# [Task goal]
Starting at the top of the records, output every line through the one that contains "EYE = eye_mesh()", keeping each exactly as it appears.

>> START

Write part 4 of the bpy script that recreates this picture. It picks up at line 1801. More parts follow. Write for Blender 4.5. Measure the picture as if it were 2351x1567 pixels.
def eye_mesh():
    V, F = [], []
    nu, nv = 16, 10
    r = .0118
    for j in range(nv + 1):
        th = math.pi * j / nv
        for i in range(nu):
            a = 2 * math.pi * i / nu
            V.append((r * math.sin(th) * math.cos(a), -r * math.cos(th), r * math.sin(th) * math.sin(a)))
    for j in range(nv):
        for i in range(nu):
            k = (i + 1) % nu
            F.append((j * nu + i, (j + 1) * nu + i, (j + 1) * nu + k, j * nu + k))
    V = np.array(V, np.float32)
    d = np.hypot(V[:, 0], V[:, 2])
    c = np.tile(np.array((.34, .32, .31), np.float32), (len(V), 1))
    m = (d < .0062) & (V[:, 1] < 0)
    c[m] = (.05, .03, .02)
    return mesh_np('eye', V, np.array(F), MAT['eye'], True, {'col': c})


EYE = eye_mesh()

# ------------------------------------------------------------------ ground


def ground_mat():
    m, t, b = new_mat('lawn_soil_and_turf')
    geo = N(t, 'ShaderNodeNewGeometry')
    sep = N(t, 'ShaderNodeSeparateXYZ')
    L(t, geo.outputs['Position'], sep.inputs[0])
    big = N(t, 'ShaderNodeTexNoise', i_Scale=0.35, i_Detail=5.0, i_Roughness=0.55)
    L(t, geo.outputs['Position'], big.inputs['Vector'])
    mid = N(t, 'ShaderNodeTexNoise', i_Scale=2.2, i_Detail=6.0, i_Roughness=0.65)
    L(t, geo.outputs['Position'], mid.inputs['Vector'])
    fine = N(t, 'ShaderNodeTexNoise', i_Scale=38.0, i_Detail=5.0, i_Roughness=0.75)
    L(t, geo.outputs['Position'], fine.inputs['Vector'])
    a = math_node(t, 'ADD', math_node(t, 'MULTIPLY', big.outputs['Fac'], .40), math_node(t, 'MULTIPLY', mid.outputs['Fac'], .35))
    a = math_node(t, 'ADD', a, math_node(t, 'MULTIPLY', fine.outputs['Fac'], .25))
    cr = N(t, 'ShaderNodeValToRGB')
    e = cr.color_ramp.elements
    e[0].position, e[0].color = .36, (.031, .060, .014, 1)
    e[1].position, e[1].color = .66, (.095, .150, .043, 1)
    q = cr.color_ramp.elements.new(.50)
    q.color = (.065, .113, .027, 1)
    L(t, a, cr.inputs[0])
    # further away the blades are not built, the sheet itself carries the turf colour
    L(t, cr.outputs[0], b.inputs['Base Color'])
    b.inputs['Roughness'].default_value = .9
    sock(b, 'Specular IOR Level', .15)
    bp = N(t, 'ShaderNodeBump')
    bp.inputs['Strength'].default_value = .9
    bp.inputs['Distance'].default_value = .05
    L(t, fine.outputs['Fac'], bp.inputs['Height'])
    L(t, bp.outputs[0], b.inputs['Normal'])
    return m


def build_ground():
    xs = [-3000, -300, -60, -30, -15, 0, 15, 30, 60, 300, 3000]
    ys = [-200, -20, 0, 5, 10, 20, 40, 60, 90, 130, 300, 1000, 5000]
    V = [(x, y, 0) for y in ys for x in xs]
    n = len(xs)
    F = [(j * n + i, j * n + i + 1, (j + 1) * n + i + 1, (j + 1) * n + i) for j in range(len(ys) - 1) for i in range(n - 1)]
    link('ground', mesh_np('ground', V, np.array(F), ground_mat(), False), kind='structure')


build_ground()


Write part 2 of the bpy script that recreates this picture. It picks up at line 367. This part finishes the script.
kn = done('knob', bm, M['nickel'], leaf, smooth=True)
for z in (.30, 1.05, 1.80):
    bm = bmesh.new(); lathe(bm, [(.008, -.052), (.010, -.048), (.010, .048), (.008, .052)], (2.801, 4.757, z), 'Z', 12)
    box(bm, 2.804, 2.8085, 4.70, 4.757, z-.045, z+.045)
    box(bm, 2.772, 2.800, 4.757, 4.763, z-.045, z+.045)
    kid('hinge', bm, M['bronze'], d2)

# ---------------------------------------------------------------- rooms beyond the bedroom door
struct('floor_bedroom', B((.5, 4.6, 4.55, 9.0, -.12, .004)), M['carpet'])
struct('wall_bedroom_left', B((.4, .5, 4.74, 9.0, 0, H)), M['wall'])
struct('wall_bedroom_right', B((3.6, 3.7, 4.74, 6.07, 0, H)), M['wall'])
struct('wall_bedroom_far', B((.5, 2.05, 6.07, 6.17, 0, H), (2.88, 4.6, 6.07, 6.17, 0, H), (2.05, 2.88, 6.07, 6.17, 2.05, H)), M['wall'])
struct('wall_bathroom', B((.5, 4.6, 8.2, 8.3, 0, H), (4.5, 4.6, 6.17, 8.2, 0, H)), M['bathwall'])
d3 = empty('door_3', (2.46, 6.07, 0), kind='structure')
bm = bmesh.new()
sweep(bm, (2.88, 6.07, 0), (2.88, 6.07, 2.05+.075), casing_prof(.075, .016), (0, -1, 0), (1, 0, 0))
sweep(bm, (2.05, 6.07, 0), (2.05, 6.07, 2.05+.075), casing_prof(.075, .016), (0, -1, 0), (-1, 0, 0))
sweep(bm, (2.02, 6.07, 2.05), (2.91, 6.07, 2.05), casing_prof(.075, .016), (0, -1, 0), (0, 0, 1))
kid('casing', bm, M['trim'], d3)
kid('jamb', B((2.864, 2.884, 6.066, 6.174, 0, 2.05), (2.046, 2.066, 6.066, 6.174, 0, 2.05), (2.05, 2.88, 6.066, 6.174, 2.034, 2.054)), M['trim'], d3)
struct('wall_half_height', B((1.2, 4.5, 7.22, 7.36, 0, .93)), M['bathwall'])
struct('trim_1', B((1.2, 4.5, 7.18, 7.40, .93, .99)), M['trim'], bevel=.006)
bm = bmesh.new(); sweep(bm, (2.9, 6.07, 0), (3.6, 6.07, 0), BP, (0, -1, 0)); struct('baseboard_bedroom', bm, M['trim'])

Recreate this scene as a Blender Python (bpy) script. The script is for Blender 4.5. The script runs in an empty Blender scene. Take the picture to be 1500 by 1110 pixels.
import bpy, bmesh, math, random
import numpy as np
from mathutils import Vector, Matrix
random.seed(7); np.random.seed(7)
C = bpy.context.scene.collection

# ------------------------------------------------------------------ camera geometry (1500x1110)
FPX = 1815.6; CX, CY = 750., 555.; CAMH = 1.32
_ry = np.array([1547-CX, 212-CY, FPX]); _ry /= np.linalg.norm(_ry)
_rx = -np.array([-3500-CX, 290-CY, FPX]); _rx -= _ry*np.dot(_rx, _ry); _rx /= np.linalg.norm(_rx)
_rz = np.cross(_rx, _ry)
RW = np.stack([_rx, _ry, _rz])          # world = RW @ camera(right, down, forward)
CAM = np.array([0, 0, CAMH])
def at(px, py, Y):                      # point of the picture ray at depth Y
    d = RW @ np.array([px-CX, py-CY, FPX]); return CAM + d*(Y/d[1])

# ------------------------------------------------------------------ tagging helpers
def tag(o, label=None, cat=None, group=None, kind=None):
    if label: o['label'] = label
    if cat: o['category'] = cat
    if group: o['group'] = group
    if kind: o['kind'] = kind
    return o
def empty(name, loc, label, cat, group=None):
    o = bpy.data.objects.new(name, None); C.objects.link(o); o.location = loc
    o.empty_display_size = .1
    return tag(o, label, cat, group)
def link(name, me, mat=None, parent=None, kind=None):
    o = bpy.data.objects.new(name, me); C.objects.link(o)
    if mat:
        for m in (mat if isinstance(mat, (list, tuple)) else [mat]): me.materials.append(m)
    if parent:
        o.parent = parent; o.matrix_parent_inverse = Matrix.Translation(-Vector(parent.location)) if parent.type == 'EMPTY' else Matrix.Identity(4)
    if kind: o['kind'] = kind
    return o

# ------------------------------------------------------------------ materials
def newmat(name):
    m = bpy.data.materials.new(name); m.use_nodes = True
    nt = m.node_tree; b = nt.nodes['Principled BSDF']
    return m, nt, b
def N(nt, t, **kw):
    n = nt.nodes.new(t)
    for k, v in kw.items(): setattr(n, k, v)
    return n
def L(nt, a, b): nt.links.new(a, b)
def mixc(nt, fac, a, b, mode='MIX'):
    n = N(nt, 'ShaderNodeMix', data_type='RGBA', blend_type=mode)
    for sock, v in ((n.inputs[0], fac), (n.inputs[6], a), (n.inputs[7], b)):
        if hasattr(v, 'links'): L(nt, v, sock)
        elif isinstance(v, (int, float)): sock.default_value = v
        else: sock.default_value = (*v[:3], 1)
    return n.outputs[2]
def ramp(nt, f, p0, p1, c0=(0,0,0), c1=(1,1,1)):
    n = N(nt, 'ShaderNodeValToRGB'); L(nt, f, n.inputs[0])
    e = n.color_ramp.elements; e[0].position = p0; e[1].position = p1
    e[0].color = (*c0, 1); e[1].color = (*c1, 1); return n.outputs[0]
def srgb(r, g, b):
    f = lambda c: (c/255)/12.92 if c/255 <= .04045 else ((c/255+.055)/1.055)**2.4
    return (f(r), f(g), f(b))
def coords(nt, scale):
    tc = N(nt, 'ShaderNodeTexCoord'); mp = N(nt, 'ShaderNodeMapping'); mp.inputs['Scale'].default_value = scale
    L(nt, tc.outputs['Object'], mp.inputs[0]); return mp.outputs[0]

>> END

# [Completed task]
Write part 4 of the bpy script that recreates this picture. It picks up at line 1801. More parts follow. Write for Blender 4.5. Measure the picture as if it were 2351x1567 pixels.
def eye_mesh():
    V, F = [], []
    nu, nv = 16, 10
    r = .0118
    for j in range(nv + 1):
        th = math.pi * j / nv
        for i in range(nu):
            a = 2 * math.pi * i / nu
            V.append((r * math.sin(th) * math.cos(a), -r * math.cos(th), r * math.sin(th) * math.sin(a)))
    for j in range(nv):
        for i in range(nu):
            k = (i + 1) % nu
            F.append((j * nu + i, (j + 1) * nu + i, (j + 1) * nu + k, j * nu + k))
    V = np.array(V, np.float32)
    d = np.hypot(V[:, 0], V[:, 2])
    c = np.tile(np.array((.34, .32, .31), np.float32), (len(V), 1))
    m = (d < .0062) & (V[:, 1] < 0)
    c[m] = (.05, .03, .02)
    return mesh_np('eye', V, np.array(F), MAT['eye'], True, {'col': c})


EYE = eye_mesh()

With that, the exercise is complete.